Resources are limited. Demand is not.
Imagine a time when you are really, really hungry. You have been waiting, longing even, for an opportunity to eat. Finally, you find yourself at a restaurant. You order a hamburger (because it is that kind of restaurant). It comes. You eat it. It is wonderful.
The waiter comes by and makes you an unusual offer. “I am glad you enjoyed your first hamburger. It cost ten dollars, by the way. But, we have a special deal for you. Because you are so obviously happy with our burgers, I am making you a special offer. You can have another burger if you like. What would you be willing to pay for it?
You consider the offer. The first burger was definitely worth ten dollars. You would have paid twenty for it, or more. You were really hungry. You would, in fact, still enjoy another burger, but not so much as the first. You offer five dollars. The waiter accepts and brings you back an equally wonderful burger, which you enjoy, just not quite as much as the first.
The waiter comes back a third time. “You are obviously a fan of our burgers. What would you pay for a third?”
You are no longer really hungry, but you could eat another burger. You hate to miss out on a deal, so you offer a dollar. You finish this third burger. When the waiter returns, do you accept his offer for a fourth?
Probably not. but you will have demonstrated a basic economic principle: the law of diminishing returns. Most of us only need a single burger, a single car, a single house. We might be happy to receive a second one, or a third, but not quite as happy as we are to receive the first. Eventually, our desire for an extra burger, car, or house drops to zero. We don’t want it, even if it is free.
Economists use the word “demand” to refer to things people want to buy and are able and willing to pay for. Not everything we want qualifies as “demand.” I may want a Lamborghini to drive to work every day, but since I am unlikely to be willing to pay the asking price, I am not actually contributing anything to demand for Italian sports cars.

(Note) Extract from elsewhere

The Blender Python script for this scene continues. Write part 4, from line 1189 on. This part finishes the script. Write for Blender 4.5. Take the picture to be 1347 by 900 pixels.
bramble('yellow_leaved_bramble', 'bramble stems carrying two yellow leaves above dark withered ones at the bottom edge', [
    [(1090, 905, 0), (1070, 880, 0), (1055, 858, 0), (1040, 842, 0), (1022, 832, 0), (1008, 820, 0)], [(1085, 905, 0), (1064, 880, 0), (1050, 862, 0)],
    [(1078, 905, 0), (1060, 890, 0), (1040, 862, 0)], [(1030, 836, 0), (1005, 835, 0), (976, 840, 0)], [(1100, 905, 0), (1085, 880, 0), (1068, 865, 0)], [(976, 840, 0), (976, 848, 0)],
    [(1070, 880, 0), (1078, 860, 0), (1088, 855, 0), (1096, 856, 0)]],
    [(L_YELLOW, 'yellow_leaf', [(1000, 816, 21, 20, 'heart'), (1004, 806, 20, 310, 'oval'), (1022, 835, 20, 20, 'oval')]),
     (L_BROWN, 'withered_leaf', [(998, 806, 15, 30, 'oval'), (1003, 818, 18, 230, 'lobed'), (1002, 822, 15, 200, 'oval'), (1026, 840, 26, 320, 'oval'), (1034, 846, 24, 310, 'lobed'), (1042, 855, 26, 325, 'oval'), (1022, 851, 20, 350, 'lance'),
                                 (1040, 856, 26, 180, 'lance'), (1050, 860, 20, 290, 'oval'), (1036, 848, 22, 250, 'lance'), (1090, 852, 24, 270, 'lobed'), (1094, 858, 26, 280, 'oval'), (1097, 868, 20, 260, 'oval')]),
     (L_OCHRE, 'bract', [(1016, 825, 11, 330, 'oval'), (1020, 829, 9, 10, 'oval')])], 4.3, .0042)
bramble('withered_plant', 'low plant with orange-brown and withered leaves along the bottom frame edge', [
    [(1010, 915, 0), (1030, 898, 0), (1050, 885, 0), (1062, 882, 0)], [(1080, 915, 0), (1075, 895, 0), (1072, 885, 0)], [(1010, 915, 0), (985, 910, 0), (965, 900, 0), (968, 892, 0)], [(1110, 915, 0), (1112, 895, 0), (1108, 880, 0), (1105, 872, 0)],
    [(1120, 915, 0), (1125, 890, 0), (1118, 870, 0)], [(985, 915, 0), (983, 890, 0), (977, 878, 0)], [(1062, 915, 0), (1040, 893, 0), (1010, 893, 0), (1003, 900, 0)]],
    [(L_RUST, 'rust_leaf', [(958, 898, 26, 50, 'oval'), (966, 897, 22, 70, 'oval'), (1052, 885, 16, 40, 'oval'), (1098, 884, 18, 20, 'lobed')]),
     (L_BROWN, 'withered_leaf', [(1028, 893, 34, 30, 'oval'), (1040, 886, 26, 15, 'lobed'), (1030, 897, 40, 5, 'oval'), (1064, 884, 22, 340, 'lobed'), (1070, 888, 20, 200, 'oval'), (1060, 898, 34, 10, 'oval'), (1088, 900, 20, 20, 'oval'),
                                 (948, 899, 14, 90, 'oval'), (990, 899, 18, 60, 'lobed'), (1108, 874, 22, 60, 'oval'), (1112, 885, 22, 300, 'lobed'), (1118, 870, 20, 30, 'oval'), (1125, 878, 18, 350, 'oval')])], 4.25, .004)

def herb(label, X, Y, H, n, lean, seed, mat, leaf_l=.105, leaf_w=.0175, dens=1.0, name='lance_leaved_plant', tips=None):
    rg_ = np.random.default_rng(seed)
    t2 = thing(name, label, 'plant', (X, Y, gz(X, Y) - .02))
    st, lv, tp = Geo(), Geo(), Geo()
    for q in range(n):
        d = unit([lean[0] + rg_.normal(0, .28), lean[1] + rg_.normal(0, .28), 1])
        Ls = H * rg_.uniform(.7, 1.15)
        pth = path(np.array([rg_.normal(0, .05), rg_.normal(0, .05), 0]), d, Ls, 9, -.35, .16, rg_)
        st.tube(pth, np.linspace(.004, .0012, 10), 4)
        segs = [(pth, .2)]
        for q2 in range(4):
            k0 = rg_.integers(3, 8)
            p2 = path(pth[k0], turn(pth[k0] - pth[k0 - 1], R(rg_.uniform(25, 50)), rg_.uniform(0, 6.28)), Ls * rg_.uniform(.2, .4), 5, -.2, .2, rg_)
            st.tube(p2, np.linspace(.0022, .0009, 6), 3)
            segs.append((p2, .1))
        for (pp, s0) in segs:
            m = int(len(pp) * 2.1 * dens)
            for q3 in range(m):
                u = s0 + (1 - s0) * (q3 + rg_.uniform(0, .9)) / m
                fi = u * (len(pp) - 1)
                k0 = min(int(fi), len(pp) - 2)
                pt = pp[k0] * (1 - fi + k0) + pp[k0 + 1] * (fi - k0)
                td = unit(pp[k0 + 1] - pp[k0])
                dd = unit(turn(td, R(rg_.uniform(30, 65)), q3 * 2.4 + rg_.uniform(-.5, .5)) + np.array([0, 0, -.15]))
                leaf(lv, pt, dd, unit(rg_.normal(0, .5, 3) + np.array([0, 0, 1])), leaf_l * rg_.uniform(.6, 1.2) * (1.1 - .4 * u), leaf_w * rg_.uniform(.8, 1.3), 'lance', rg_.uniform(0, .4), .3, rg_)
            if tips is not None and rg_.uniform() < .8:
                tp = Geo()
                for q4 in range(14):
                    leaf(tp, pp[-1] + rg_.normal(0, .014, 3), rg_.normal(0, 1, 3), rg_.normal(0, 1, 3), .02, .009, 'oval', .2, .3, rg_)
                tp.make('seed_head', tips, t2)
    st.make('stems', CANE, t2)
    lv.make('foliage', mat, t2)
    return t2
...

Within the American economy, there are millions of things people want to and are able to buy. Groceries, cars, decks of playing cards, Power Macs, new furniture, college educations . . . . (We could go on for a very long time. Let’s not.). Some cost a great deal of money. Others—vegetables, rolls of paper towels—are necessary but cost very little. It is not just that there is greater demand for some things than others. The demand for milk in the United States is enormous. Americans consume it in enormous quantities and collectively spend billions of dollars on milk and milk products. But for all that, and considering the complexities of removing milk from cows, processing it to make it safe, packaging it, and putting it onto grocery store shelves—is complicated and involves the work of a huge number of people, from dairy farmers to advertising agencies (Got Milk?) For all that, milk is still pretty cheap.
Lamborghini cars are decidedly not cheap, but demand for them is small—about ten thousand cars a year, in large part because prices for a new Lambo begin at half a million dollars. The cost of a perfectly nice Honda is a bit less.
To explain what is, perhaps, a bit self-evident, economists use a variety of graphs to illuminate what is going on with these three interconnected phenomena: supply, demand, and price.
Supply, Demand and Price: a story in three curves.
Let’s start with the graph itself. The Y axis (the one going up and down on the left) represents the production of things of value: milk, sports cars, avocados, whatever.
For an example, let’s imagine a pizza restaurant opening in a busy neighborhood near a college campus. The restaurant takes a while to get started and during the first few weeks can only make 50 pizzas a night. In order to attract customers, they sell these pizzas at a low price.
The low price attracts customers. As more customers want to buy pizzas, the store owner faces a choice. She can raise the price of each pizza which will make it possible to increase production and serve more customers but at the same time will discourage some customers from buying any pizza at all.
Higher prices will tend to increase supply but decrease demand.
Or, she can keep prices low, which means that she can only afford to bake fifty pizzas a night, disappointing customers and limiting her profits.
Lower prices tend to decrease supply but increase demand.
The supply and demand chart suggests a solution. Where the demand curve (the red line) and the supply curve (the blue line) intersect, demand and supply are the same. If the store owner sets prices at that point, she will also know how many pizzas she is likely to sell.
Naturally, life (and economics) are more complicated than this. Notice that the chart has two blue curves, D1 and D2. The D stands for “Demand—how many pizzas will be sold at a given price. If we let D1 intersect the Supply Curve at ten dollars per pizza, and follow the broken line down to the Quantity line, we can see how many pizzas can be sold at that price (Q1).
But pizza makers cannot control everything. If the pizza restaurant is in a beach town (like Myrtle Beach), the Demand Curve is likely to be different in the summer than in the winter. On our graph, Q2 represents an increase in demand, as might happen every year around Spring Break in Myrtle Beach. A lot of hungry people show up looking for a large pepperoni. What do you think is going to happen to the price of pizza at Q2? How is this reflected in the graph?